Only the lines from the start of the material through the line containing "COL = SC.collection" are to be extracted, exactly as they appear.

> **Raw data**:
-- BEGIN --

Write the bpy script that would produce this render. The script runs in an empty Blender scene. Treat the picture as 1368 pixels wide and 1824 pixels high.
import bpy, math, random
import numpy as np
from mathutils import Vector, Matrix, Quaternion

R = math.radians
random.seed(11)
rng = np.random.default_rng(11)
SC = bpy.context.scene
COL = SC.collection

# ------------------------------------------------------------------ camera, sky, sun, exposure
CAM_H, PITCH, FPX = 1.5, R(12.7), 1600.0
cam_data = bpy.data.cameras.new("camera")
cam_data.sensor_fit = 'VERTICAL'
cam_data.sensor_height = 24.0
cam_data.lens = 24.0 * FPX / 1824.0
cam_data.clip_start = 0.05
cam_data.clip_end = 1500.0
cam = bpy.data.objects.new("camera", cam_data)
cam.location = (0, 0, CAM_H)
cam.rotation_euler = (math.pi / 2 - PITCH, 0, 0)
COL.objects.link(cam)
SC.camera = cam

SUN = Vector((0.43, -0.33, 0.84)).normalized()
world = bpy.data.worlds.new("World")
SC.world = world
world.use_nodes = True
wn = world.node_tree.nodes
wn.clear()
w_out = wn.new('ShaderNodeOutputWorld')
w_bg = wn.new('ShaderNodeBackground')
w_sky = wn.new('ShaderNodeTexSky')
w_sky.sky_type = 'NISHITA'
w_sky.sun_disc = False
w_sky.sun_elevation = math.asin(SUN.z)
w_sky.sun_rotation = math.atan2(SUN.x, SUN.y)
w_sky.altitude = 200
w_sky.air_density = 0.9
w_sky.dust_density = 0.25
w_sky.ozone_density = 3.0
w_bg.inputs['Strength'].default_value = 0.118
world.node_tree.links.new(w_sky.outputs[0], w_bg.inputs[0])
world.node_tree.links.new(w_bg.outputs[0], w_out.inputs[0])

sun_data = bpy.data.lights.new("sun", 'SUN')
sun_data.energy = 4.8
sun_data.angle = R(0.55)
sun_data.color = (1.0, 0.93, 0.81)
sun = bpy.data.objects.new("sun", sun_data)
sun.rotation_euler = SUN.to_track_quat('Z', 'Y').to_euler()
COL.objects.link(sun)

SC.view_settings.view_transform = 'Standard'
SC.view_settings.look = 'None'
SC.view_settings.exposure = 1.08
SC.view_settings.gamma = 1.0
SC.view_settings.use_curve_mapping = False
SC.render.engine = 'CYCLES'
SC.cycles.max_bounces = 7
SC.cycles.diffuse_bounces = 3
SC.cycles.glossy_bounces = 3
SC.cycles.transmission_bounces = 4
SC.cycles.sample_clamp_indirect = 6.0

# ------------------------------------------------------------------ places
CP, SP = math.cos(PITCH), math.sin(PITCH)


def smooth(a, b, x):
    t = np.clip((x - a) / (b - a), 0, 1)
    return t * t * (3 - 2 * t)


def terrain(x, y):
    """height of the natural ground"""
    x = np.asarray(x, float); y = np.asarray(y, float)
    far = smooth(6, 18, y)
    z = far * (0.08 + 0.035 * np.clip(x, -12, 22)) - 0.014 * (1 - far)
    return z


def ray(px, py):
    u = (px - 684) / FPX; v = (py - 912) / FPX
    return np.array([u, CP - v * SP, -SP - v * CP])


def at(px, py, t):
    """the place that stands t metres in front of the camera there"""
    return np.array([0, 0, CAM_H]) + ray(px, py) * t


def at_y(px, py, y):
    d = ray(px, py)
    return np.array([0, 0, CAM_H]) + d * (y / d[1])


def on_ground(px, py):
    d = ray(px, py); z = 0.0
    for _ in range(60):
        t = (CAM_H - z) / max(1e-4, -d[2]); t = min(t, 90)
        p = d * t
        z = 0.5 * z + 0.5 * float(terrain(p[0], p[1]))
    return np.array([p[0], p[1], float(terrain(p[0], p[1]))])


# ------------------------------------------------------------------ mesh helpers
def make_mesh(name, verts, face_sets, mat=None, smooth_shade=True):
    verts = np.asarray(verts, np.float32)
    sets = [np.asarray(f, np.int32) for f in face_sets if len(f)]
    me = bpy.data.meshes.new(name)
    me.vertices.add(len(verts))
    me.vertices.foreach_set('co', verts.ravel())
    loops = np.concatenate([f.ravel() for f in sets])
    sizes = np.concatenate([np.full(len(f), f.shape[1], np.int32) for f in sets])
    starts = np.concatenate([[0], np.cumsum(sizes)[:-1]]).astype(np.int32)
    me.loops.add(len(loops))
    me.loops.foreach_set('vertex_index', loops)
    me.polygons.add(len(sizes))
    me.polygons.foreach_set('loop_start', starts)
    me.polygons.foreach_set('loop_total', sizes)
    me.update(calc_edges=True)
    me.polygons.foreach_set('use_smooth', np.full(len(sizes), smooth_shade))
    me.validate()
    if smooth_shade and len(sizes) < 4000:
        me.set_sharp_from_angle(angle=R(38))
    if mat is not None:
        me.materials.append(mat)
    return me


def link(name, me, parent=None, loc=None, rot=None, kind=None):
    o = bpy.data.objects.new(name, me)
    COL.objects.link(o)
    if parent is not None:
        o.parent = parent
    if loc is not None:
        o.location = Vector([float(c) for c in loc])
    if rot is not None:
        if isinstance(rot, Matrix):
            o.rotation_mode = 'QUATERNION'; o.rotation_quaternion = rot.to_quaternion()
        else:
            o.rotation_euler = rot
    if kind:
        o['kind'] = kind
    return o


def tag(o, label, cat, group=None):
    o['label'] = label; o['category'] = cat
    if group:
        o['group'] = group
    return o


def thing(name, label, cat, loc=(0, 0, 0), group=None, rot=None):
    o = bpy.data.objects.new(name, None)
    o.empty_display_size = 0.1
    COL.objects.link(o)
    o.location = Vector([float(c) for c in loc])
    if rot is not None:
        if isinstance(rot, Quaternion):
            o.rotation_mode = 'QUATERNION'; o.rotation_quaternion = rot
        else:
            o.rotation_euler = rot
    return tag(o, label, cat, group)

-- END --

> **Solution**:
Write the bpy script that would produce this render. The script runs in an empty Blender scene. Treat the picture as 1368 pixels wide and 1824 pixels high.
import bpy, math, random
import numpy as np
from mathutils import Vector, Matrix, Quaternion

R = math.radians
random.seed(11)
rng = np.random.default_rng(11)
SC = bpy.context.scene
COL = SC.collection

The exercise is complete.